The answer is one number: how many lines in the data below hold "from".

-- Start --

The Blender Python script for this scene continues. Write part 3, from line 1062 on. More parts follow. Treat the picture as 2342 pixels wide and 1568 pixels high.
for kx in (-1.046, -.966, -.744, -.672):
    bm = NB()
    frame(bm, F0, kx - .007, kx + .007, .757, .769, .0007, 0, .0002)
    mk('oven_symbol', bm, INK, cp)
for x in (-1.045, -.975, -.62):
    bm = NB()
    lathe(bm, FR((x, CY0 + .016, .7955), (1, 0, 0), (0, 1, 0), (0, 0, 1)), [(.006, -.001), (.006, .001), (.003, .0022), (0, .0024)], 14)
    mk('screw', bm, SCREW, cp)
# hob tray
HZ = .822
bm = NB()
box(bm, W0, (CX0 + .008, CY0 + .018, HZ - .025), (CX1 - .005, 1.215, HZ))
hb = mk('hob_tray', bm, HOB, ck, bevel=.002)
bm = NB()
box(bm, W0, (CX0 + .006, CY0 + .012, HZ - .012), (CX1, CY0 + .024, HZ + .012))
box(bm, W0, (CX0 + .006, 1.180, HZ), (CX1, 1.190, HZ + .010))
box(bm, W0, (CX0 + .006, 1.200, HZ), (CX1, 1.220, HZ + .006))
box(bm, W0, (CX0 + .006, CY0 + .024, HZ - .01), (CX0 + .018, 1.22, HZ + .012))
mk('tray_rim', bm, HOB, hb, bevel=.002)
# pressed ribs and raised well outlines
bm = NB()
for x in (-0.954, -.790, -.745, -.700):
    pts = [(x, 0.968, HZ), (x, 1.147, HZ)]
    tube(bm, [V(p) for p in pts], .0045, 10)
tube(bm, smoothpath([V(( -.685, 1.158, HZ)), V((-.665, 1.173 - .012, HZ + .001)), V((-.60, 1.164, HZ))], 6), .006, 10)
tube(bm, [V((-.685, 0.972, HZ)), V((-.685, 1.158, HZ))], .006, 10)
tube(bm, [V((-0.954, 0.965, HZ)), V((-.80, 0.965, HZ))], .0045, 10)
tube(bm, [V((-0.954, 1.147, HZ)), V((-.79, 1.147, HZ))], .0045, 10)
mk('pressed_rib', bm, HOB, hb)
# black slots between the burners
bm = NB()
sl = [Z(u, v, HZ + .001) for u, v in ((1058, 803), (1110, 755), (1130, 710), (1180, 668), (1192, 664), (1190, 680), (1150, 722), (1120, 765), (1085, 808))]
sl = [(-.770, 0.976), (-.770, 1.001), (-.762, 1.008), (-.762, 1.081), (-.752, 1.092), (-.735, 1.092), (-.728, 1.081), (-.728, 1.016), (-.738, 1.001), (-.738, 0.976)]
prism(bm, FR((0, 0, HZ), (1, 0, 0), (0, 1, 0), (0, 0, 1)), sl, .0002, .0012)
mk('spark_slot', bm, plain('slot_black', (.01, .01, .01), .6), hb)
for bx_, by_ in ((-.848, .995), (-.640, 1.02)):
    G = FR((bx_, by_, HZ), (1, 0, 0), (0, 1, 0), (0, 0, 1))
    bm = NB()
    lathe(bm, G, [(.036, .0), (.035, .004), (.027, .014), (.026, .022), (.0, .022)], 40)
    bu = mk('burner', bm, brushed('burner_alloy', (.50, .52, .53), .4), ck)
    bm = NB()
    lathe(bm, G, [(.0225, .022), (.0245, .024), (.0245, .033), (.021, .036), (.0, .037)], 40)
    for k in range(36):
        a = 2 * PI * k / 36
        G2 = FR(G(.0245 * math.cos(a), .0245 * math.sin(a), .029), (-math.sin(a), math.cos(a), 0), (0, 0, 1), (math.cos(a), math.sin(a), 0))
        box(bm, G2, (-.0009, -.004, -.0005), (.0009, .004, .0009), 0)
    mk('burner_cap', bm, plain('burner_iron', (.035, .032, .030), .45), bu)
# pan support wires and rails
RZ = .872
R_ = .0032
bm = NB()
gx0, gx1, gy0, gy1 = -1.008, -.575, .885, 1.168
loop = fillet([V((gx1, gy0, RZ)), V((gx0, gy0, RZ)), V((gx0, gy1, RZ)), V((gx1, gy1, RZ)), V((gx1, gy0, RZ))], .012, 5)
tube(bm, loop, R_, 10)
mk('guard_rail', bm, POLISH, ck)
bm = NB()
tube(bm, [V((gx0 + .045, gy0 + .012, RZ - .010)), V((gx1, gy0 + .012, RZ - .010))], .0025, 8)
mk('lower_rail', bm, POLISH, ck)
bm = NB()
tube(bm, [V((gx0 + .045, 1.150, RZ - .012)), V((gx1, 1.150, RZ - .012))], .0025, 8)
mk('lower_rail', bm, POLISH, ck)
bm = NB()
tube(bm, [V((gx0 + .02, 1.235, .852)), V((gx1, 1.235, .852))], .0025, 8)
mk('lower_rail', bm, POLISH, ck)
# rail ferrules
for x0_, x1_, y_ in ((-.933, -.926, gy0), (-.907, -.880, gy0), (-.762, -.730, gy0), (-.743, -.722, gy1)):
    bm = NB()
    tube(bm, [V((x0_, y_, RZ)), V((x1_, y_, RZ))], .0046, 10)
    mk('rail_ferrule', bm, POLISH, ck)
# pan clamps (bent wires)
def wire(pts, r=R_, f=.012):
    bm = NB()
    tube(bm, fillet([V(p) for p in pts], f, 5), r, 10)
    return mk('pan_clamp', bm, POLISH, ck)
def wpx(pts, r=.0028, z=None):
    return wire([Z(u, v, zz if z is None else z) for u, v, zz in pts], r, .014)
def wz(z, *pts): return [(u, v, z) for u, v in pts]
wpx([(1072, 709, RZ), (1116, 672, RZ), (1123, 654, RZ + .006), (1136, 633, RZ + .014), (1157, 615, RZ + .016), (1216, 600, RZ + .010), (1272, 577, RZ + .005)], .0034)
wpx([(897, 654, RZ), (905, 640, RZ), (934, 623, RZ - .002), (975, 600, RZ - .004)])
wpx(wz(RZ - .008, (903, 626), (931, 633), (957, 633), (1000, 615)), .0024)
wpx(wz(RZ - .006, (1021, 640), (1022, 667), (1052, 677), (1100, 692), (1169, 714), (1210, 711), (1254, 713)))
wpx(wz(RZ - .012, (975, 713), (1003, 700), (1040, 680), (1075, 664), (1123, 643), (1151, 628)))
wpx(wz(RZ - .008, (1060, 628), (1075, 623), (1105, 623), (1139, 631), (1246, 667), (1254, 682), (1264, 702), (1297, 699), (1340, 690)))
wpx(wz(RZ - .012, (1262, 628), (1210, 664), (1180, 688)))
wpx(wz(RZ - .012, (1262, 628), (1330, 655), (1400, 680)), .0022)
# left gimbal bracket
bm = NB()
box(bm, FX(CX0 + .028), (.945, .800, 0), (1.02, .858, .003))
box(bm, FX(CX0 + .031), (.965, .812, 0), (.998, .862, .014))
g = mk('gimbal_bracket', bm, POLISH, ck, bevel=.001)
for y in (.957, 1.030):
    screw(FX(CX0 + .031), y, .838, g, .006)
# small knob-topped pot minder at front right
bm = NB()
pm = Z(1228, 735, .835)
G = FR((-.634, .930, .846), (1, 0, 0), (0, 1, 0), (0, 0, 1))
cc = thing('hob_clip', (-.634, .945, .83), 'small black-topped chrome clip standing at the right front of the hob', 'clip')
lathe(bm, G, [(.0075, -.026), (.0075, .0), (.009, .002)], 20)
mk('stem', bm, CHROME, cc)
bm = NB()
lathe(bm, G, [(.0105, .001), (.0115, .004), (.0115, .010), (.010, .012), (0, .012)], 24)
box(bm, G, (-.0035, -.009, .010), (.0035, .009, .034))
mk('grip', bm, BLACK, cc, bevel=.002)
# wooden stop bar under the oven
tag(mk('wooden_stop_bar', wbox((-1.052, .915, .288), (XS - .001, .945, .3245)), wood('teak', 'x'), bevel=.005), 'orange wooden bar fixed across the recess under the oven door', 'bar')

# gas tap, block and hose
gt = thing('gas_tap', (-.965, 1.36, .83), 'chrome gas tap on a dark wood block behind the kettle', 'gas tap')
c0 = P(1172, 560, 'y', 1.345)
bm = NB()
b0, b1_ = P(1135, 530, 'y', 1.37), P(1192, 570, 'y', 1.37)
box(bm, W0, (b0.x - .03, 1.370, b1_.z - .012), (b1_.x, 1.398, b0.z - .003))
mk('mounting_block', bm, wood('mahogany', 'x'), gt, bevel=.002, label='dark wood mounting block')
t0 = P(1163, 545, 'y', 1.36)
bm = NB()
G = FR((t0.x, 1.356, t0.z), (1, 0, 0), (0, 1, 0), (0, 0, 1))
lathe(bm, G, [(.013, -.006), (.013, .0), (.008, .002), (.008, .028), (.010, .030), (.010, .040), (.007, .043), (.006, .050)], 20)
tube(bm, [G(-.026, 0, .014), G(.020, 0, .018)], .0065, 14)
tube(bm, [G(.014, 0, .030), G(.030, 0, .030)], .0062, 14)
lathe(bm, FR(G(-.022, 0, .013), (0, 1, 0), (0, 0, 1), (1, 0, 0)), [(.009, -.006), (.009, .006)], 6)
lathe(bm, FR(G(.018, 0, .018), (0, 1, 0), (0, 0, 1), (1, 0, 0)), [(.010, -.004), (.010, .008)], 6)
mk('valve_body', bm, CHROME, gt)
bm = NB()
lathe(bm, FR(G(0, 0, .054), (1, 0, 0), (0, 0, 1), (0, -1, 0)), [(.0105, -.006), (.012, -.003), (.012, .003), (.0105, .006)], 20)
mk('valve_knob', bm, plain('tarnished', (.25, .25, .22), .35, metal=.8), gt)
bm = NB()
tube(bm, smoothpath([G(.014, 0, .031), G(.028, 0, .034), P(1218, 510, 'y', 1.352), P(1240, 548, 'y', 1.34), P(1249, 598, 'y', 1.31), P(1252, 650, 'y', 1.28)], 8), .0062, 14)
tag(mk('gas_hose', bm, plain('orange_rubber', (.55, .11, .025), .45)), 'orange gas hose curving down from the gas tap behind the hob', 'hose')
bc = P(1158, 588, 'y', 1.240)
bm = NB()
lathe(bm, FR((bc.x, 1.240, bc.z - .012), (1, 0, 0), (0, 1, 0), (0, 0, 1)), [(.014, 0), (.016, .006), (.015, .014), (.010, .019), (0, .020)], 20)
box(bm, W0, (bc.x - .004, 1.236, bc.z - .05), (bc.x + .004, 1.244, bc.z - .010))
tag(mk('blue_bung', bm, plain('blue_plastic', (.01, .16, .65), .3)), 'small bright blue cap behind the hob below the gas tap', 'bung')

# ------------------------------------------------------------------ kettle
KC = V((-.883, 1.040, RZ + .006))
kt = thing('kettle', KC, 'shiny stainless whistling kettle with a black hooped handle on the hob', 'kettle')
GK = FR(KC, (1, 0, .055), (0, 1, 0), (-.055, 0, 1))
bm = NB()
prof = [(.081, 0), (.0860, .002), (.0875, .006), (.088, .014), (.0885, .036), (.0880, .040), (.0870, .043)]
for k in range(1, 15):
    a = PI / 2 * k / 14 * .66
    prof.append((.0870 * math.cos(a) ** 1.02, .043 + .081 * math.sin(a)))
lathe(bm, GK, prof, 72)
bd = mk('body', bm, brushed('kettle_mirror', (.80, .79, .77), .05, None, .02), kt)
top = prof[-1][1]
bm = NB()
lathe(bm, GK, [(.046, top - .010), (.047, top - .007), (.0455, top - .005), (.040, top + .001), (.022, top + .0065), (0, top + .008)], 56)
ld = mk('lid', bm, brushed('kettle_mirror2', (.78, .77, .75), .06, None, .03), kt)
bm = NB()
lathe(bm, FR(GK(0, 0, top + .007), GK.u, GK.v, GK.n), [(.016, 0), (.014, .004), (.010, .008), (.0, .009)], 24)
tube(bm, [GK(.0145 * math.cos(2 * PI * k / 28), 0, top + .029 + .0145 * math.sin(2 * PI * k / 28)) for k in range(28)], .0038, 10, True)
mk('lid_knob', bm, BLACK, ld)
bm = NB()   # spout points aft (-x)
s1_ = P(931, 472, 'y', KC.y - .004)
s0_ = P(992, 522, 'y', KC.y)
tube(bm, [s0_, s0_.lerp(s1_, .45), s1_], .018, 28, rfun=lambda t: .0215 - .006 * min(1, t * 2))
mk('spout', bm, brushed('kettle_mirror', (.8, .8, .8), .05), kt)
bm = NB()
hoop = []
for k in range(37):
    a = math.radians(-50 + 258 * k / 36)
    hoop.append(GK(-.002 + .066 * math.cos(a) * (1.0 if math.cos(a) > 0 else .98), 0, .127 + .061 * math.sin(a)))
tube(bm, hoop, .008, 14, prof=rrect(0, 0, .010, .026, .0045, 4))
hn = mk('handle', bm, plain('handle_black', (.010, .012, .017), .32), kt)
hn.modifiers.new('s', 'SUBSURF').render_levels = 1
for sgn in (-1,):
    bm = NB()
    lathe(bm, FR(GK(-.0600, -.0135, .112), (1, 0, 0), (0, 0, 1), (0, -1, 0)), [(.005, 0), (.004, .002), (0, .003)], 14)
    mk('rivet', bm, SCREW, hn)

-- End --

◆ **Result below**:
2